Lenders set their own policies, of course. Often 36% is the cut-off point according to:

http://www.bcsalliance.com/y_debtratio.html

That link also says:
Quote:
Do not include grocery, telephone, and utility bills or any debt that will be paid off in the next few months. If your car loan will be paid off two or three months from now, don't include it in the equation.

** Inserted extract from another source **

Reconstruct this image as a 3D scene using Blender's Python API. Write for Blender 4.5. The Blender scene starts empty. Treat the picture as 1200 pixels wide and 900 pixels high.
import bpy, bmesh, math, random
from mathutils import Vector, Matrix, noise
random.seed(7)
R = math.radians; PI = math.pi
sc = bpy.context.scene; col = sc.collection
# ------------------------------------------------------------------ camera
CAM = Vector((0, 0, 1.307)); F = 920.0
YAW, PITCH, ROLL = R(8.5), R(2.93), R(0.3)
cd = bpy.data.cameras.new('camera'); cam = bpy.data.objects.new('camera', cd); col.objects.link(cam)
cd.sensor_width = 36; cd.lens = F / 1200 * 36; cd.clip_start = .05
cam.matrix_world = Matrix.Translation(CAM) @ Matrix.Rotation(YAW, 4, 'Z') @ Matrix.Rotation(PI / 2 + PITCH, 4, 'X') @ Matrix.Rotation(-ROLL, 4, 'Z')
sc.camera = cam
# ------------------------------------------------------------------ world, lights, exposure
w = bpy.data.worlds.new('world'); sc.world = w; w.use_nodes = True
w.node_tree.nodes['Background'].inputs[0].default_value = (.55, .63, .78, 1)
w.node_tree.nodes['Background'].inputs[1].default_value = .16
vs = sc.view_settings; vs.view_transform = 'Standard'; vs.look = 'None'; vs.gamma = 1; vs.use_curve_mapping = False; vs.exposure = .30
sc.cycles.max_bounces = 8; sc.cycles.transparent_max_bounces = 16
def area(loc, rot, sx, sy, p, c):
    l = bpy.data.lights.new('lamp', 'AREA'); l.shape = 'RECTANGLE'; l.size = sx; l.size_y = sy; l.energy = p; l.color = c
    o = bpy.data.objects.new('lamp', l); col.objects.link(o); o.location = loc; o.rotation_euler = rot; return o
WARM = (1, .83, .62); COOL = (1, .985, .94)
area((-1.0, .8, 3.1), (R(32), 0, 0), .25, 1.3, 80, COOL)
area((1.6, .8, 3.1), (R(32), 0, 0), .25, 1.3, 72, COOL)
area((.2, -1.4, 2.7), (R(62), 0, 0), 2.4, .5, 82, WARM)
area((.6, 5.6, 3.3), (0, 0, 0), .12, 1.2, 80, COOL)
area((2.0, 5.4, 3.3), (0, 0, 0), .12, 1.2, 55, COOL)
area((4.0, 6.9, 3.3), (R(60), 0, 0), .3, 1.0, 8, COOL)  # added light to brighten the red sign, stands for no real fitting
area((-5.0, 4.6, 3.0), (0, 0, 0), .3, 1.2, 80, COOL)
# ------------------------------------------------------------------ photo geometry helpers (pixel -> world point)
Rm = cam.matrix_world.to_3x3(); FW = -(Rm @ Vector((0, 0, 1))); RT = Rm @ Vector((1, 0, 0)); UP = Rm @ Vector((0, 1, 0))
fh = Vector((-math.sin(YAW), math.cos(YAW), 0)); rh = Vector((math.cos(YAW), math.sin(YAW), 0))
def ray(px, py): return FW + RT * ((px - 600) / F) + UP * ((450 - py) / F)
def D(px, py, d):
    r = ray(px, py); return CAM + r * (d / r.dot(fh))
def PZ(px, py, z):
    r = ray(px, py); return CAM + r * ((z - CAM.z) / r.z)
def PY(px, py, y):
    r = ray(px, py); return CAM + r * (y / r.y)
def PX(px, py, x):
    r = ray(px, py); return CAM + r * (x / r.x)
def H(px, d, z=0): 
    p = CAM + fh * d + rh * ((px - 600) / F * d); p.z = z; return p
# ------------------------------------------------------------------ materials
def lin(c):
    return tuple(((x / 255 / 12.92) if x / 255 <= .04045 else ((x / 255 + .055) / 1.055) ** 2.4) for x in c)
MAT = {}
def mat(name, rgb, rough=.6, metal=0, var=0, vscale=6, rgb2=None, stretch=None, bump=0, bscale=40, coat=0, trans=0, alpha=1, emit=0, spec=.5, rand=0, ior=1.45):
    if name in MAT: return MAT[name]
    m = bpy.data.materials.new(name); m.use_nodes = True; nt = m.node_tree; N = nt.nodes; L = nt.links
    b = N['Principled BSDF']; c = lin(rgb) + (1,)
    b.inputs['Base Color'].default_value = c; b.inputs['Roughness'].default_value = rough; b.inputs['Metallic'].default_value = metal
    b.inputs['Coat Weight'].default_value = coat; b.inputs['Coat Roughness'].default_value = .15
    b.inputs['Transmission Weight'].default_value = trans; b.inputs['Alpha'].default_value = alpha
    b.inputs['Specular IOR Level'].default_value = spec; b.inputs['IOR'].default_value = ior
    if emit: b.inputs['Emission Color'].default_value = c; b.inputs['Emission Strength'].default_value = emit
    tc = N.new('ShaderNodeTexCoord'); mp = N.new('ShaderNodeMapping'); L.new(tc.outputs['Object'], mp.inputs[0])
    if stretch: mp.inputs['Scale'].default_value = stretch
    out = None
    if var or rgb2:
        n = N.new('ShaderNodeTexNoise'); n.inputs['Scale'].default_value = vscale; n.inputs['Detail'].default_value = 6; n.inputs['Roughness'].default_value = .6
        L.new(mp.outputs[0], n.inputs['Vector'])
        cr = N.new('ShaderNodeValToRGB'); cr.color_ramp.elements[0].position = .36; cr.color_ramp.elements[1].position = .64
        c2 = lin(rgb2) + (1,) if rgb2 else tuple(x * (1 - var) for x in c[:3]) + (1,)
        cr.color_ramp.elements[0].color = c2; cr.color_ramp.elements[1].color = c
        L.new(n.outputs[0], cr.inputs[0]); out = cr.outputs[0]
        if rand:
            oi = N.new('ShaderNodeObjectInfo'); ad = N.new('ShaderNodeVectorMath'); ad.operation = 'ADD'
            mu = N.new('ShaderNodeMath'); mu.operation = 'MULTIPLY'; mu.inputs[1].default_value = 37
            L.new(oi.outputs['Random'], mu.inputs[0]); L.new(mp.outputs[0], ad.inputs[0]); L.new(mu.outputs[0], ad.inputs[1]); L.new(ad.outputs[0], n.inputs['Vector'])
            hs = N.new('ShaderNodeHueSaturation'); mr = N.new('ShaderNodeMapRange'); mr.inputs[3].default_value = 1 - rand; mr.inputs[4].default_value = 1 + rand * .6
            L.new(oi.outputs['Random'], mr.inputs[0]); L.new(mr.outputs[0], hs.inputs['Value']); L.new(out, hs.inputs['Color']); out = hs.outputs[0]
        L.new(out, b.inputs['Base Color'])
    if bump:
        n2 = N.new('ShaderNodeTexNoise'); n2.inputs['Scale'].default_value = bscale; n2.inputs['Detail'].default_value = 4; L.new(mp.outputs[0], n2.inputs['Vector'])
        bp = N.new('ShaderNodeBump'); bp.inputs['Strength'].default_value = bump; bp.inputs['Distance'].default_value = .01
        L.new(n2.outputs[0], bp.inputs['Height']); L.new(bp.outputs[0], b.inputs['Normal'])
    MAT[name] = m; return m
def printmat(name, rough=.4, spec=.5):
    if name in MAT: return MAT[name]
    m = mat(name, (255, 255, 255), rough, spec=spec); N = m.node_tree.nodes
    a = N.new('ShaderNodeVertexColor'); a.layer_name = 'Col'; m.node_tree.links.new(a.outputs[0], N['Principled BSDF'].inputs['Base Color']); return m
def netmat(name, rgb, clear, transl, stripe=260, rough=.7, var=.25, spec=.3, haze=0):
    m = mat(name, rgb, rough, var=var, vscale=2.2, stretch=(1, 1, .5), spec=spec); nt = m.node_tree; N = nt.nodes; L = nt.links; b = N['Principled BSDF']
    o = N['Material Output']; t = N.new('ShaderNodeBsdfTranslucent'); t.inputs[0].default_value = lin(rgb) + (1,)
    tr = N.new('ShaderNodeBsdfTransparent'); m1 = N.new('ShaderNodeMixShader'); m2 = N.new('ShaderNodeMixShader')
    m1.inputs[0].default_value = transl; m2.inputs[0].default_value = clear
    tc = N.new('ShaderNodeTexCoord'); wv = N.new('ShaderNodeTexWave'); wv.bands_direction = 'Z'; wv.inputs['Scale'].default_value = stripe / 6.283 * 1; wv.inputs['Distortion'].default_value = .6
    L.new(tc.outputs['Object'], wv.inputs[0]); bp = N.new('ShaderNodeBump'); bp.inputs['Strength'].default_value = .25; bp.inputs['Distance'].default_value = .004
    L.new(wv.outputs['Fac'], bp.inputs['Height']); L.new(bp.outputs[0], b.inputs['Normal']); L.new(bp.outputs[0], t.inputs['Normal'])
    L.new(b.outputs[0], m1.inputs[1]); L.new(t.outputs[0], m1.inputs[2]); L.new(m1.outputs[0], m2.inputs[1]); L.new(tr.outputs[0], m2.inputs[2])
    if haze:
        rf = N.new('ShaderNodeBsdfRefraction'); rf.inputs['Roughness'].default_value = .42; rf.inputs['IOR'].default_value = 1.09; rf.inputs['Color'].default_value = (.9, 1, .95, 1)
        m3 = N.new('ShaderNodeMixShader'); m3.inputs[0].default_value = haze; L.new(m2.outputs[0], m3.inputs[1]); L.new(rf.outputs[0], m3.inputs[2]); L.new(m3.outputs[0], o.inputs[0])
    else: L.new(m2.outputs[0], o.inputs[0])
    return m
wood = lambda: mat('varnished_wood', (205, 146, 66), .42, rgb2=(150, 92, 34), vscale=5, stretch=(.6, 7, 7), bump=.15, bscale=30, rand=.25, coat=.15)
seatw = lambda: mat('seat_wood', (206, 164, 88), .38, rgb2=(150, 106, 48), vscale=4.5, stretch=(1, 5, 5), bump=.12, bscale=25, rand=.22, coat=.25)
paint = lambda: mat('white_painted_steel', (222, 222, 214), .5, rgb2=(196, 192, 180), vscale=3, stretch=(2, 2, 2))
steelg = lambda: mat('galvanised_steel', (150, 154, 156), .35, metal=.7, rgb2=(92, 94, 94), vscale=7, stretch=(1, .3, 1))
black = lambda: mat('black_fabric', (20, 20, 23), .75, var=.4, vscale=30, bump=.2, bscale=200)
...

How absurd this all is! Why aren't grocery/telephone/utility bills included in the calculation? Don't they have to be paid too? Why is the ratio important rather than the difference between the fixed expenses and your income--that's the number that shows how much money you have to spare. And if the point of a loan is to consolidate debts at a lower interest rate, what difference does it make what your payments are NOW or how much money you owe NOW as long as you can make the payments on the loan you're taking out to pay off those other debts? Your debt isn't going up--your payments are going down. If you're able to pay your bills now, you'll be able to pay them after consolidating the debt at a lower interest rate too. (Yes, circumstances can change--but that's always true regardless of the current debt or lack of debt, isn't it?)



Author: Moth
Posted: Sat May 22, 2004 4:40 pm
Post subject: Average Debt to Income Ratio for Loans


Banks are happy to loan you money if you can demonstrate that you don't actually need it. In other words they're looking for the financially insane.